“You can’t do that,” Brother Bob started to argue. “This is real astrology. You’re prostituting the art. I’ll have nothing to do with it.”

“Look,” I told him, “this isn’t art, it’s business. And I’ll pay you ten bucks for each sheet you write. Five planets times twelve signs. That’s six hundred dollars for two days’ work. What do you say?”

“Well,” Bob replied, “I guess it really is personalized, and frankly I never really thought the computer got it right anyway. I’ll do it.”

I had one more idea. I did a little research and determined that all the other horoscope companies advertising in the National Enquirer and Star were charging $10 to $20 plus $1 for postage and handling.
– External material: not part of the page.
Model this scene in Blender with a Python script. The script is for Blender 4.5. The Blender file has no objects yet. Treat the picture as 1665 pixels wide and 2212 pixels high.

If I was only charging a buck, why not advertise the product as a free horoscope to introduce people to our product? The buck would just be the postage and handling charge. I mean, if you could believe in horoscopes to begin with, why not believe they were free? That ought to boost sales, I thought.

It did. Soon, it seemed like half the students at Bronx High School of Science were spending half their school days poring through ephemerides and addressing envelopes while their unsuspecting teachers turned their backs and wrote physics equations on the blackboard.

Nights were even wilder. As the orders from tabloid ads piled in, we started pulling all-nighters at the Empire State Building to keep up with the volume. We ran ads in the Globe, Star, and National Enquirer. Tabloids today may be utterly discredited, but to us that’s where the money was. Soon we overflowed our closet, and the fifty-first floor of this prestigious skyscraper began to resemble a long, unending frat party. We played jazz with the night janitor, ate in the twenty-four-hour Belmore Cafeteria, and drank seltzer with the cabbies at three in the morning, and then went back to pack more horoscopes. Craziest of all, the customers loved it and referrals started coming in from what seemed like an endless supply of lunatics who couldn’t wait to send their dollar bills to me.

Just handling the money, in fact, became a major problem. My thirteen-year-old sister complained that the stress from stamping so many checks for deposit was ruining her cheerleading abilities. I got self-inking stamps. Then, as the volume grew, my mother refused to open envelopes. I bought a machine to slice them open. Soon, the bank started to complain that they were losing money handling so many one- and two-dollar checks and the branch was overwhelmed and wouldn’t accept anymore. Only a threat to go to the press with the story of how Citibank was putting a high school boy out of business caused the higher-ups to relent and instruct the branch to keep accepting my deposits of little checks.